Por parte de los laboristas, parece que las declaraciones de Corbyn han conseguido lo imposible: atraer a todo el mundo; es decir, a las secciones europeístas a menudo procedentes del “blairismo”, sensibles a las sirenas bruselenses y patronales, pero también a los sectores más recelosos con respecto a Europa, los cuales no pasaron por alto el hecho de que la propuesta iba acompañada de condiciones. Entre ellas se encontraba la autorización de ayudas estatales a algunas industrias. En otras palabras: la exigencia de que una Europa neoliberal… deje de serlo.
El diputado laborista Frank Field –entre los más críticos del New Labour y de la Unión Europea–, a quien inicialmente le chocó el proyecto de discurso de su dirigente, finalmente declaró al Financial Times que consideraba que la posición de Corbyn era “maravillosa” y que la apoyaría, ya que “sus exigencias eran inaceptables a ojos de Bruselas” (8). ¿Acaso era una pequeña sonrisa eso que asomaba por entre la barba del dirigente laborista aquel 26 de febrero?

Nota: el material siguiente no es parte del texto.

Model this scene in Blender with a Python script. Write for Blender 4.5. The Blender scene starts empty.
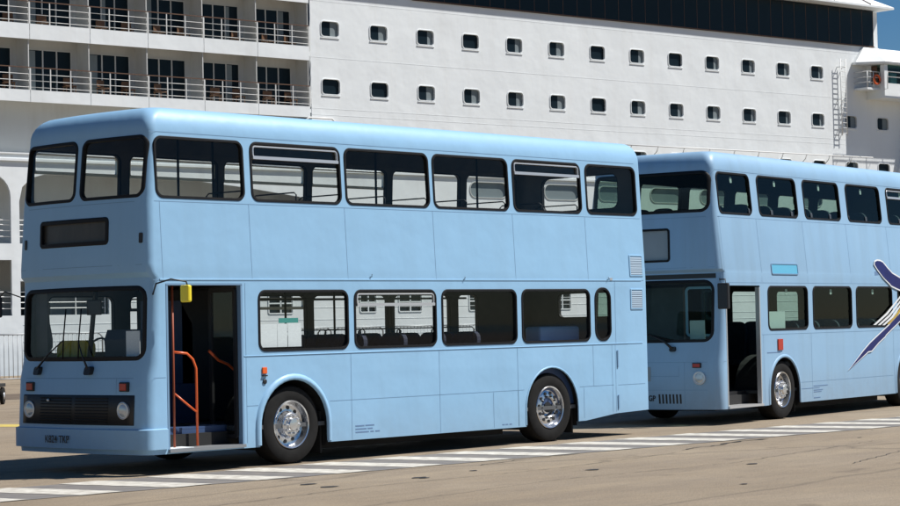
import bpy, bmesh, math, random
from mathutils import Vector, Matrix
random.seed(7)
R = math.radians
sc = bpy.context.scene
C = sc.collection
PI = math.pi

# ------------------------------------------------------------------ materials
def mat(name, col, rough=.6, metal=0, coat=0, noise=0, nscale=3.0, bump=0, bscale=2.0, spec=.5, col2=None, detail=6, stretch=(1, 1, 1)):
    m = bpy.data.materials.new(name); m.use_nodes = True
    nt = m.node_tree; b = nt.nodes['Principled BSDF']
    b.inputs['Base Color'].default_value = (*col, 1); b.inputs['Roughness'].default_value = rough
    b.inputs['Metallic'].default_value = metal; b.inputs['Coat Weight'].default_value = coat
    b.inputs['Coat Roughness'].default_value = .12; b.inputs['Specular IOR Level'].default_value = spec
    if noise or bump:
        tc = nt.nodes.new('ShaderNodeTexCoord'); mp = nt.nodes.new('ShaderNodeMapping')
        mp.inputs['Scale'].default_value = stretch
        nt.links.new(tc.outputs['Object'], mp.inputs[0])
    if noise:
        n = nt.nodes.new('ShaderNodeTexNoise'); n.inputs['Scale'].default_value = nscale; n.inputs['Detail'].default_value = detail
        nt.links.new(mp.outputs[0], n.inputs['Vector'])
        r = nt.nodes.new('ShaderNodeValToRGB'); r.color_ramp.elements[0].position = .3; r.color_ramp.elements[1].position = .7
        c2 = col2 or tuple(c * (1 - noise) for c in col)
        r.color_ramp.elements[0].color = (*c2, 1); r.color_ramp.elements[1].color = (*col, 1)
        nt.links.new(n.outputs['Fac'], r.inputs[0]); nt.links.new(r.outputs[0], b.inputs['Base Color'])
    if bump:
        n2 = nt.nodes.new('ShaderNodeTexNoise'); n2.inputs['Scale'].default_value = bscale; n2.inputs['Detail'].default_value = 3
        nt.links.new(mp.outputs[0], n2.inputs['Vector'])
        bp = nt.nodes.new('ShaderNodeBump'); bp.inputs['Strength'].default_value = 1; bp.inputs['Distance'].default_value = bump
        nt.links.new(n2.outputs['Fac'], bp.inputs['Height']); nt.links.new(bp.outputs[0], b.inputs['Normal'])
    return m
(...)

Sus efímeros turiferarios no han pasado por alto este ardid. Al alabar el “giro” de su adversario político, se dirigían menos a él que a May y a los sectores más radicales del Partido Conservador. “Las empresas no han olvidado las ambiciones del Partido Laborista en términos de renacionalizaciones”, recordó la directora general de la CBI, Carolyn Fairbairn (9). Pese a todo, Financial Times concluía su editorial recordando que “Corbyn y su cenáculo de extrema izquierda representan un peligro mucho mayor para el crecimiento del Reino Unido que la mayoría de los escenarios de brexit”.